Cardinal Parolin, since last September, has led the Vatican’s internal investigation into what was known about McCarrick’s misconduct and why it was mishandled.

On May 29, the cardinal advised that the Vatican review is continuing and that a declaration about its findings would be released after it concluded, but he provided no timeline as to when that would happen. Given that it shouldn’t be a complex matter to review relevant Vatican files and interview relevant Vatican officials to discern what was known, it’s hard to avoid concluding the main reason Rome hasn’t provided more clarity is because Rome has chosen not to do so.

Nor have appearances been improved by the Holy Father’s latest interview, in which he insists that he knew absolutely nothing about McCarrick’s misconduct until long after he became Pope.

Significantly, however, Francis doesn’t deny Archbishop Viganò’s assertion that he specifically and very forcefully told the Pope in June 2013 that McCarrick had “corrupted a generation” of U.S. seminarians through his sexual misbehavior; instead, Francis said merely that “I don’t remember” if that conversation occurred. (Curiously, this element was omitted when the interview was translated from Spanish into Italian by the Vatican, and it was restored only after The Associated Press queried about the peculiar omission.)

The Pope also pronounced himself satisfied with his decision last August to refuse to respond to any of Archbishop Viganò’s specific allegations and to instead invite journalists to ferret out the truth without the benefit of his assistance.

In the new interview, the Holy Father said he didn’t need to comment at the time because “first of all that the proofs were there, I told you: ‘Judge for yourself,’” adding that “the result was good, better than if I had started to explain, to defend myself.
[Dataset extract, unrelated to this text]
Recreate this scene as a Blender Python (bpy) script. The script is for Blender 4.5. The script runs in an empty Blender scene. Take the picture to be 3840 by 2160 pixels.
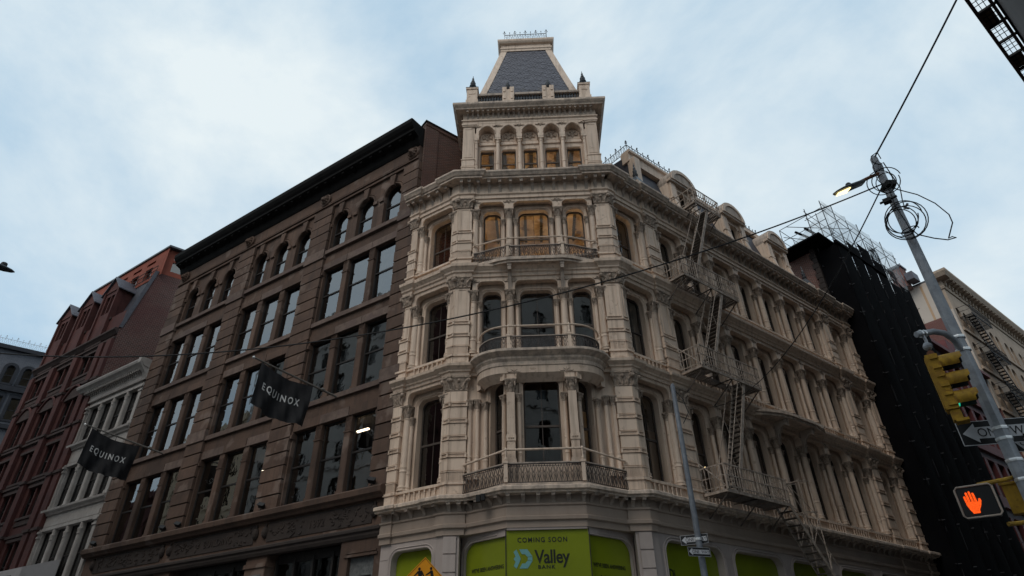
import bpy, bmesh, math, random
from mathutils import Matrix, Vector
rad = math.radians
random.seed(7)
scene = bpy.context.scene
COL = scene.collection
PI = math.pi

# ---------------------------------------------------------------- camera
EYE = Vector((0, 0, 1.6))
PITCH, ROLL, FPX = rad(32.9), rad(-0.92), 2275.0
_f = Vector((0, math.cos(PITCH), math.sin(PITCH)))
_r = Vector((1, 0, 0))
_u = _r.cross(_f)
_r2 = _r * math.cos(ROLL) + _u * math.sin(ROLL)
_u2 = _u * math.cos(ROLL) - _r * math.sin(ROLL)
cam_data = bpy.data.cameras.new('camera')
cam_data.sensor_width = 36
cam_data.lens = FPX / 3840 * 36
cam_data.clip_start = 0.05
cam_data.clip_end = 3000
cam = bpy.data.objects.new('camera', cam_data)
COL.objects.link(cam)
cm = Matrix((_r2, _u2, -_f)).transposed().to_4x4()
cm.translation = EYE
cam.matrix_world = cm
scene.camera = cam

# ---------------------------------------------------------------- sky and sun
SUN_AZ, SUN_EL = rad(-116), rad(48)          # direction to the sun, math angle from +X
sun_dir = Vector((math.cos(SUN_AZ) * math.cos(SUN_EL), math.sin(SUN_AZ) * math.cos(SUN_EL), math.sin(SUN_EL)))
world = bpy.data.worlds.new('World')
scene.world = world
world.use_nodes = True
wn = world.node_tree.nodes
wl = world.node_tree.links
wn.clear()
w_out = wn.new('ShaderNodeOutputWorld')
w_bg = wn.new('ShaderNodeBackground')
w_bg.inputs['Strength'].default_value = 0.113
sky = wn.new('ShaderNodeTexSky')
sky.sky_type = 'NISHITA'
sky.sun_disc = False
sky.sun_elevation = SUN_EL
sky.sun_rotation = PI / 2 - SUN_AZ
sky.air_density = 1.0
sky.dust_density = 1.5
sky.ozone_density = 1.5
w_tc = wn.new('ShaderNodeTexCoord')
w_map = wn.new('ShaderNodeMapping')
w_map.inputs['Scale'].default_value = (1.0, 1.2, 1.6)
w_map.inputs['Rotation'].default_value = (0.1, 0.5, 0.9)
w_n = wn.new('ShaderNodeTexNoise')
w_n.inputs['Scale'].default_value = 1.7
w_n.inputs['Detail'].default_value = 9
w_n.inputs['Roughness'].default_value = 0.56
w_n.inputs['Distortion'].default_value = 0.25
w_r = wn.new('ShaderNodeValToRGB')
w_r.color_ramp.elements[0].position = 0.40
w_r.color_ramp.elements[0].color = (0, 0, 0, 1)
w_r.color_ramp.elements[1].position = 0.62
w_r.color_ramp.elements[1].color = (1, 1, 1, 1)
w_hz = wn.new('ShaderNodeMixRGB')             # thin high haze over the blue
w_hz.inputs['Fac'].default_value = 0.82
w_hz.inputs['Color2'].default_value = (4.4, 6.2, 7.7, 1)
w_mix = wn.new('ShaderNodeMixRGB')
w_mix.inputs['Color2'].default_value = (7.1, 7.85, 8.15, 1)
wl.new(w_tc.outputs['Generated'], w_map.inputs['Vector'])
wl.new(w_map.outputs['Vector'], w_n.inputs['Vector'])
wl.new(w_n.outputs['Fac'], w_r.inputs['Fac'])
wl.new(w_r.outputs['Color'], w_mix.inputs['Fac'])
wl.new(sky.outputs['Color'], w_hz.inputs['Color1'])
wl.new(w_hz.outputs['Color'], w_mix.inputs['Color1'])
wl.new(w_mix.outputs['Color'], w_bg.inputs['Color'])
wl.new(w_bg.outputs['Background'], w_out.inputs['Surface'])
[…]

You judge evidence in hand.”

To U.S. ears these observations seem outlandish, given that it remains impossible to arrive at any clear judgments precisely because of the paucity of information the Vatican has been willing to provide about the archbishop’s claims.

Indeed, the entire haphazard Vatican approach to the McCarrick scandal is jarring to American and faithful Catholic sensibilities and, alongside the earlier sidelining of the U.S. bishops’ intention to introduce new abuse policies in November, seems to reflect a disturbing disinterest about how damaging the continuing inaction has been on these shores.

The lack of clarity about what the Vatican knew and did internally about McCarrick isn’t the only serious inadequacy.

Not long after the scandal came to light, the Register noted, “Any sound analysis of the McCarrick scandal — and other cases now coming to light that similarly involve clerical abusers accused of preying upon seminarians and other clergy — must acknowledge two fundamental dimensions: an almost incomprehensible absence of effective structures of episcopal accountability; and, even more fundamentally, an appalling lack of fidelity to what the Church teaches with respect to sexual morality.”

In the wake of the publication of his new motu proprio on sexual abuse, Vos Estis Lex Mundi, Pope Francis can be credited with substantial progress in the area of episcopal accountability.

Unfortunately, far less progress has occurred in terms of addressing the failures of sexual morality, particularly in acknowledging the homosexual subcultures known to have figured prominently in the McCarrick scandal and in a host of other clerical sexual-abuse cases in the U.S. and elsewhere. Here again, it’s in Rome where there is the most heel-dragging about discussing this problem forthrightly.

The U.S. bishops will gather June 11-14 in Baltimore for their spring assembly, with the primary objective of enacting new bishops’ accountability measures intended to fill the gaps in their existing sexual-abuse policies that were so glaringly spotlighted by the McCarrick scandal.

But with so many unanswered key questions about who knew about McCarrick’s misconduct, and why no one took effective countermeasures for so long, it’s difficult for U.S. Catholics to have full confidence about the outcome.

As Dominican Father Pius Pietrzyk told the Register this week, “You can’t implement a solution to fix a problem if you don’t know how the problem occurred. We know something, but not enough. And, so far, the Vatican has not given us any information.”

In October, we stated that silence is not an option with respect to any aspect of the McCarrick affair, and we communicated the urgency of a full accounting. With many of the leading questions still unaddressed, it’s more urgent than ever that U.S. Catholics get the answers they need and deserve.